As this year comes to a close, I can’t help but reflect on my goals for the New Year. While I am not the kind of person who waits until a new year or a holiday to finally start working toward a goal I may have, the start of a new year allows me to put some things into perspective. To be transparent, my vision board will be filled with goals and aspirations of various kinds, but one of these goals has been on my vision board year after year.
I have been insecure for as long as I can remember. As a little girl, I compared myself to others. I was always too short, too timid, too ugly, or too weird for my liking. I always felt like the odd one out in every room I entered. Everyone else seemed to find someone who they clicked with, while I just sat, smiled, and nodded. Eventually, that started me down a path of perpetually being left out. I was also bullied often and this just added to my insecurity of never feeling like I was enough.
After years of crying in the mirror and negative self-talk, I realized that I had some work to do. The amalgamation of my low self-esteem and others making me feel less than, made it difficult for me to truly embrace and accept myself. Once I became more comfortable with admitting this to myself, I started to reflect.
My low self-esteem was causing me to settle and be miserable. I began befriending whoever would accept me. This led to heartbreak and betrayal because their acceptance was not genuine, I was just desperate. I was also miserable because constantly comparing myself to others and crying in the mirror was not the idea of fun. I got tired of this cycle, so I began writing down ways I could improve my self-esteem year by year.
I did not have social media until about three years ago and even without it, my self-esteem was in shambles. My beauty was never beautiful to me at all.
I’m not sure if you can relate to feeling so deflated every single day. The cycle of low self-esteem felt comfortable yet tortuous.
I began writing affirmations on my mirror like, “You are beautiful.” At first, I was not able to look at myself in the mirror and say this, but over time, I built the courage to do so. After the first time I said it to myself, I nearly puked. It felt so forced and cringy; this made me just want to cry again. Practicing this throughout the years though, has made affirming myself easier. Now when I look into the mirror, freshly rolled out of bed with no makeup, I can look at myself and say, “You are so gorgeous.”

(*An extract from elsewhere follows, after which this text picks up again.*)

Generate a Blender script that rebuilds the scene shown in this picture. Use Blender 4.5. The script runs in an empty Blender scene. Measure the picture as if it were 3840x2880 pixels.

Affirming myself has not become a muscle memory yet, but, I know and believe that one day it will. To go after each and everything I desire, I know that my self-love must grow. I have to be my own cheerleader and advocate. I must believe that I am worthy of everything good.
I have learned that just saying this is not enough, I have to believe.
As we start a new year, I want you to know that you are worthy of accomplishing all your goals and that the beauty that you possess inside is invaluable. I found that no fashion trend, expensive coat, or jewelry can make me feel beautiful or replace the value that I have.
Once I started on the journey of recognizing this, the quality of my life greatly improved. I believe that nothing can make us feel more beautiful than the thoughts we think of ourselves. It all starts in the mind. Water your thoughts with affirmation, gratitude, reflection, and love. Soon, you will witness the growth of an abundant garden of self-appreciation and self-love that has begun to bloom inside of you.